Forte and colleagues’ findings are based on surveys and interviews of students in two public high schools in the United States — one with a policy that strictly limits social media interaction between teachers and students and one that with a policy that is more leniently enforced and social media interaction is publicly embraced.
They found that most teen-adult interactions among the study participants fell into three categories: building community — camaraderie and connection outside the classroom; finding information — questions about assignments or how to solve problems; and supporting the development of online skills — learning to curate and self-censor social media posts by better understanding who will be seeing them.
“What we realized from our conversations with the students and survey results was that these relationships aid in the students’ maturation process not only by modeling appropriate behavior, but also getting the teens to think before they post,” Forte said. “Adding adults, from teachers to parents, to a teen’s social media environment fundamentally shifts their online behavior and how they perceive the norms of the medium.”

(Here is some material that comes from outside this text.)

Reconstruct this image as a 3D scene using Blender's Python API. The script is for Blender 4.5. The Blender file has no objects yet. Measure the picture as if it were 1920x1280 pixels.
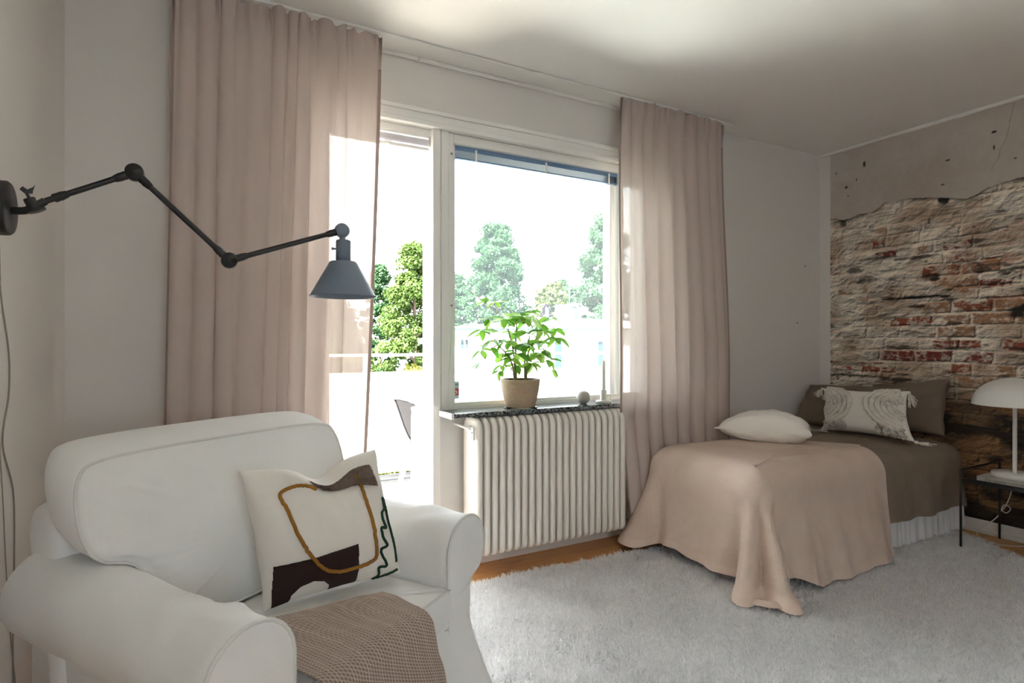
import bpy, math, random
import numpy as np
from mathutils import Vector, Matrix

SC = bpy.context.scene
COL = SC.collection
rng = np.random.default_rng(7)
random.seed(7)
R = math.radians

# ------------------------------------------------------------------ camera, sky, sun, exposure
cam_data = bpy.data.cameras.new('camera')
cam = bpy.data.objects.new('camera', cam_data)
COL.objects.link(cam)
cam.location = (0, 0, 1.25)
cam.rotation_euler = (R(90), 0, R(-28.6))
cam_data.sensor_width = 36
cam_data.lens = 36 * 1072 / 1920
cam_data.clip_start = 0.05
cam_data.clip_end = 600
SC.camera = cam

world = bpy.data.worlds.new('sky')
SC.world = world
world.use_nodes = True
bg = world.node_tree.nodes['Background']
bg.inputs['Color'].default_value = (0.92, 0.96, 1.0, 1)
bg.inputs['Strength'].default_value = 3.5

sun_data = bpy.data.lights.new('sun', 'SUN')
sun_data.energy = 38.0
sun_data.angle = R(0.6)
sun_data.color = (1.0, 0.985, 0.955)
sun = bpy.data.objects.new('sun', sun_data)
COL.objects.link(sun)
sun.rotation_euler = Vector((-0.55, -0.26, 0.80)).to_track_quat('Z', 'Y').to_euler()

SC.view_settings.view_transform = 'Standard'
SC.view_settings.look = 'None'
SC.view_settings.exposure = 1.9
SC.view_settings.gamma = 1.0
SC.view_settings.use_curve_mapping = False
SC.cycles.max_bounces = 16
SC.cycles.diffuse_bounces = 8
SC.cycles.glossy_bounces = 4
SC.cycles.transmission_bounces = 8
SC.cycles.transparent_max_bounces = 24
SC.cycles.sample_clamp_indirect = 8.0
SC.cycles.caustics_reflective = False
SC.cycles.caustics_refractive = False

# ------------------------------------------------------------------ helpers
def c(r, g, b):
    def f(x):
        x /= 255.0
        return x / 12.92 if x <= 0.04045 else ((x + 0.055) / 1.055) ** 2.4
    return (f(r), f(g), f(b), 1.0)

class NT:
    """small node-tree writer"""
    def __init__(self, name):
        self.m = bpy.data.materials.new(name)
        self.m.use_nodes = True
        self.t = self.m.node_tree
        self.t.nodes.clear()
        self.out = self.t.nodes.new('ShaderNodeOutputMaterial')
    def n(self, kind, **kw):
        nd = self.t.nodes.new(kind)
        for k, v in kw.items():
            if k in nd.inputs:
                self.put(nd.inputs[k], v)
            else:
                setattr(nd, k, v)
        return nd
    def put(self, sock, v):
        if isinstance(v, bpy.types.NodeSocket):
            self.t.links.new(v, sock)
        else:
            sock.default_value = v
    def coord(self, scale=(1, 1, 1), kind='Object'):
        tc = self.n('ShaderNodeTexCoord')
        mp = self.n('ShaderNodeMapping')
        mp.inputs['Scale'].default_value = scale
        self.t.links.new(tc.outputs[kind], mp.inputs['Vector'])
        return mp.outputs['Vector']
    def noise(self, scale, detail=4, vec=None, rough=0.55, dist=0.0):
        nd = self.n('ShaderNodeTexNoise')
        nd.inputs['Scale'].default_value = scale
        nd.inputs['Detail'].default_value = detail
        nd.inputs['Roughness'].default_value = rough
        nd.inputs['Distortion'].default_value = dist
        self.t.links.new(vec if vec is not None else self.coord(), nd.inputs['Vector'])
        return nd.outputs['Fac']
    def ramp(self, fac, stops):
        nd = self.n('ShaderNodeValToRGB')
        el = nd.color_ramp.elements
        while len(el) < len(stops):
            el.new(0.5)
        for e, (p, col) in zip(el, stops):
            e.position = p
            e.color = col if len(col) == 4 else (*col, 1)
        self.t.links.new(fac, nd.inputs['Fac'])
        return nd.outputs['Color']
    def mixc(self, fac, a, b, mode='MIX'):
        nd = self.n('ShaderNodeMix', data_type='RGBA', blend_type=mode)
        self.put(nd.inputs[0], fac)
        self.put(nd.inputs[6], a)
        self.put(nd.inputs[7], b)
        return nd.outputs[2]
    def math(self, op, a, b=0.0):
        nd = self.n('ShaderNodeMath', operation=op)
        self.put(nd.inputs[0], a)
        self.put(nd.inputs[1], b)
        return nd.outputs[0]
    def bump(self, h, strength=0.3, dist=0.01):
        nd = self.n('ShaderNodeBump')
        nd.inputs['Strength'].default_value = strength
        nd.inputs['Distance'].default_value = dist
        self.t.links.new(h, nd.inputs['Height'])
        return nd.outputs['Normal']
    def principled(self, color, rough=0.6, normal=None, **kw):
        p = self.n('ShaderNodeBsdfPrincipled')
        self.put(p.inputs['Base Color'], color)
        self.put(p.inputs['Roughness'], rough)
        if normal is not None:
            self.t.links.new(normal, p.inputs['Normal'])
        for k, v in kw.items():
            self.put(p.inputs[k], v)
        return p.outputs[0]
    def finish(self, shader):
        self.t.links.new(shader, self.out.inputs['Surface'])
        return self.m

def plain(name, color, rough=0.5, bump=None, vary=0.0, **kw):
    t = NT(name)
    col = color
    if vary:
        d = tuple(x * (1 - vary) for x in color[:3]) + (1,)
        col = t.ramp(t.noise(6, 5), [(0.3, d), (0.7, color)])
    nrm = t.bump(t.noise(bump[0], bump[3] if len(bump) > 3 else 4), bump[1], bump[2]) if bump else None
    return t.finish(t.principled(col, rough, nrm, **kw))

def fabric(name, color, weave=700, depth=0.25, vary=0.06, rough=0.9, wrinkle=0.0):
    t = NT(name)
    d = tuple(x * (1 - vary) for x in color[:3]) + (1,)
    col = t.ramp(t.noise(9, 6), [(0.3, d), (0.7, color)])
    h = t.noise(weave, 2)
    if wrinkle:
        w = t.noise(7, 4, t.coord((1, 1, 0.45)), 0.5, 0.6)
        h = t.math('ADD', t.math('MULTIPLY', h, 0.06), t.math('MULTIPLY', w, wrinkle))
    p = t.principled(col, rough, t.bump(h, depth, 0.01 if wrinkle else 0.002))
    return t.finish(p)

def tag(o, label=None, cat=None, group=None, kind=None):
    for k, v in (('label', label), ('category', cat), ('group', group), ('kind', kind)):
        if v:
            o[k] = v
    return o

def empty(name, loc, label, cat, rz=0, group=None):
    o = bpy.data.objects.new(name, None)
    COL.objects.link(o)
    o.empty_display_size = 0.1
    o.location = loc
    o.rotation_euler = (0, 0, rz)
    tag(o, label, cat, group)
    return o

def mworld(o):
    m = Matrix.LocRotScale(o.location, o.rotation_euler, o.scale)
    return mworld(o.parent) @ o.matrix_parent_inverse @ m if o.parent else m

def link(name, me, mat, parent=None):
    o = bpy.data.objects.new(name, me)
    COL.objects.link(o)
    if mat is not None and not me.materials:
        for mm in (mat if isinstance(mat, (list, tuple)) else [mat]):
            me.materials.append(mm)
    if parent is not None:
        o.parent = parent
        o.matrix_parent_inverse = mworld(parent).inverted()
    return o

def mesh_np(name, V, Fc, smooth=True):
    """V (n,3), Fc (m,k) arrays -> mesh, quickly"""
    V = np.asarray(V, dtype=np.float32)
    Fc = np.asarray(Fc, dtype=np.int32)
    me = bpy.data.meshes.new(name)
    me.vertices.add(len(V))
    me.vertices.foreach_set('co', V.ravel())
    k = Fc.shape[1]
    me.loops.add(Fc.size)
    me.loops.foreach_set('vertex_index', Fc.ravel())
    me.polygons.add(len(Fc))
    me.polygons.foreach_set('loop_start', np.arange(0, Fc.size, k, dtype=np.int32))
    me.polygons.foreach_set('loop_total', np.full(len(Fc), k, dtype=np.int32))
    me.polygons.foreach_set('use_smooth', np.full(len(Fc), smooth))
    me.update(calc_edges=True)
    me.validate()
    return me

def set_color(me, cols, name='tint'):
    a = me.color_attributes.new(name, 'FLOAT_COLOR', 'POINT')
    cols = np.asarray(cols, dtype=np.float32)
    if cols.shape[1] == 3:
        cols = np.concatenate([cols, np.ones((len(cols), 1), np.float32)], 1)
    a.data.foreach_set('color', cols.ravel())

def grid_faces(n, m, close_u=False, close_v=False, off=0):
    i = np.arange(n if close_u else n - 1)
    j = np.arange(m if close_v else m - 1)
    I, J = np.meshgrid(i, j, indexing='ij')
    I2, J2 = (I + 1) % n, (J + 1) % m
    return (np.stack([I * m + J, I2 * m + J, I2 * m + J2, I * m + J2], -1).reshape(-1, 4) + off)

def grid(name, P, mat, parent=None, close_u=False, close_v=False, smooth=True, flip=False):
    n, m = P.shape[:2]
    Fc = grid_faces(n, m, close_u, close_v)
    if flip:
        Fc = Fc[:, ::-1]
    return link(name, mesh_np(name, P.reshape(-1, 3), Fc, smooth), mat, parent)

class MB:
    """collects simple shapes into one mesh"""
    def __init__(self):
        self.v, self.f, self.s = [], [], []
    def add(self, V, Fc, smooth=False):
        o = len(self.v)
        self.v += [tuple(map(float, p)) for p in V]
        self.f += [tuple(int(i) + o for i in q) for q in Fc]
        self.s += [smooth] * len(Fc)
        return self
    def box(self, x0, x1, y0, y1, z0, z1, T=None):
        V = [(x, y, z) for x in (x0, x1) for y in (y0, y1) for z in (z0, z1)]
        if T:
            V = [T(p) for p in V]
        return self.add(V, [(0, 1, 3, 2), (4, 6, 7, 5), (0, 4, 5, 1), (2, 3, 7, 6), (0, 2, 6, 4), (1, 5, 7, 3)])
    def rbox(self, x0, x1, y0, y1, z0, z1, b=0.004, T=None):
        """box with chamfered edges"""
        X, Y, Z = (x0, x1), (y0, y1), (z0, z1)
        V, idx = [], {}
        for i in (0, 1):
            for j in (0, 1):
                for k in (0, 1):
                    sx, sy, sz = (1 if i == 0 else -1), (1 if j == 0 else -1), (1 if k == 0 else -1)
                    for ax in range(3):
                        p = [X[i] + sx * b, Y[j] + sy * b, Z[k] + sz * b]
                        p[ax] = (X[i], Y[j], Z[k])[ax]
                        idx[(i, j, k, ax)] = len(V)
                        V.append(tuple(p))
        Fs = []
        for ax in range(3):
            o = [a for a in range(3) if a != ax]
            for s in (0, 1):
                q = []
                for (p1, p2) in ((0, 0), (1, 0), (1, 1), (0, 1)):
                    key = [0, 0, 0]
                    key[ax], key[o[0]], key[o[1]] = s, p1, p2
                    q.append(idx[(*key, ax)])
                Fs.append(q)
        for ax in range(3):
            o = [a for a in range(3) if a != ax]
            for s1 in (0, 1):
                for s2 in (0, 1):
                    k0, k1 = [0, 0, 0], [0, 0, 0]
                    k0[ax], k1[ax] = 0, 1
                    k0[o[0]] = k1[o[0]] = s1
                    k0[o[1]] = k1[o[1]] = s2
                    Fs.append([idx[(*k0, o[0])], idx[(*k1, o[0])], idx[(*k1, o[1])], idx[(*k0, o[1])]])
        for i in (0, 1):
            for j in (0, 1):
                for k in (0, 1):
                    Fs.append([idx[(i, j, k, a)] for a in range(3)])
        if T:
            V = [T(p) for p in V]
        return self.add(V, Fs)
    def tube(self, path, r, seg=10, caps=True):
        P = np.asarray(path, float)
        n = len(P)
        rr = np.full(n, r) if np.isscalar(r) else np.asarray(r, float)
        tg = np.gradient(P, axis=0)
        tg /= np.linalg.norm(tg, axis=1, keepdims=True) + 1e-12
        up = np.array([0, 0, 1.0]) if abs(tg[0][2]) < 0.9 else np.array([1.0, 0, 0])
        a = np.cross(tg[0], up); a /= np.linalg.norm(a)
        V = []
        for i in range(n):
            a = a - tg[i] * (a @ tg[i]); a /= np.linalg.norm(a) + 1e-12
            b = np.cross(tg[i], a)
            for k in range(seg):
                th = 2 * math.pi * k / seg
                V.append(P[i] + rr[i] * (math.cos(th) * a + math.sin(th) * b))
        Fs = [(i * seg + k, i * seg + (k + 1) % seg, (i + 1) * seg + (k + 1) % seg, (i + 1) * seg + k) for i in range(n - 1) for k in range(seg)]
        self.add(V, Fs, True)
        if caps:
            self.add([V[k] for k in range(seg)], [tuple(range(seg))[::-1]])
            self.add([V[(n - 1) * seg + k] for k in range(seg)], [tuple(range(seg))])
        return self
    def lathe(self, prof, center=(0, 0, 0), axis=(0, 0, 1), seg=32, smooth=True):
        """prof: list of (radius, height) along axis"""
        ax = Vector(axis).normalized()
        q = ax.to_track_quat('Z', 'Y').to_matrix()
        V = []
        for (r, h) in prof:
            for k in range(seg):
                th = 2 * math.pi * k / seg
                p = q @ Vector((r * math.cos(th), r * math.sin(th), h)) + Vector(center)
                V.append(p)
        n = len(prof)
        Fs = [(i * seg + k, i * seg + (k + 1) % seg, (i + 1) * seg + (k + 1) % seg, (i + 1) * seg + k) for i in range(n - 1) for k in range(seg)]
        self.add(V, Fs, smooth)
        if prof[0][0] > 1e-6:
            self.add(V[:seg], [tuple(range(seg))[::-1]])
        if prof[-1][0] > 1e-6:
            self.add(V[-seg:], [tuple(range(seg))])
        return self
    def build(self, name, mat, parent=None):
        me = bpy.data.meshes.new(name)
        me.from_pydata(self.v, [], self.f)
        me.polygons.foreach_set('use_smooth', self.s)
        me.update()
        return link(name, me, mat, parent)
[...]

One study participant noted “all teachers and the students follow each other. I use that as a reason to censor my tweets. I think ‘how would [the principal] feel if he saw that? So I should really think before I post.”
Learning this sort of self-censoring behavior at a young age could, the study suggests, be just as important as creating better privacy management tools.
The study acknowledges tropes of predatory adult males on social media are still prevalent among high school students, but Forte suggests that establishing healthy relationships with adults on social media can help teens understand where the boundary for appropriate interaction lies.
“It's much more common for young people to be bullied and harassed by their own peers and family than pursued by unknown predators. Yet the image of the ‘creepy old guy’ often dominates discussions of internet safety,” Forte said. “I think developing expectations and norms of civil behavior and practicing boundary setting are critical skills that require attention both online and off. Schools can help establish those skills and expectations by training teachers to set an example online instead of prohibiting these interactions.”
While many of the students consider this to be an awkward melding of social circles, calling interactions with “big brother” “creepy” and “embarrassing” — on the downbeat they still recognize the presence adult authorities in their social media as a sign of caring and compassion.
The study is part of a multi-year project by that is seeking to understand how teens are using social media as a resource for meeting their information needs. The researchers’ hope is that these findings will guide new social media policies for libraries and schools.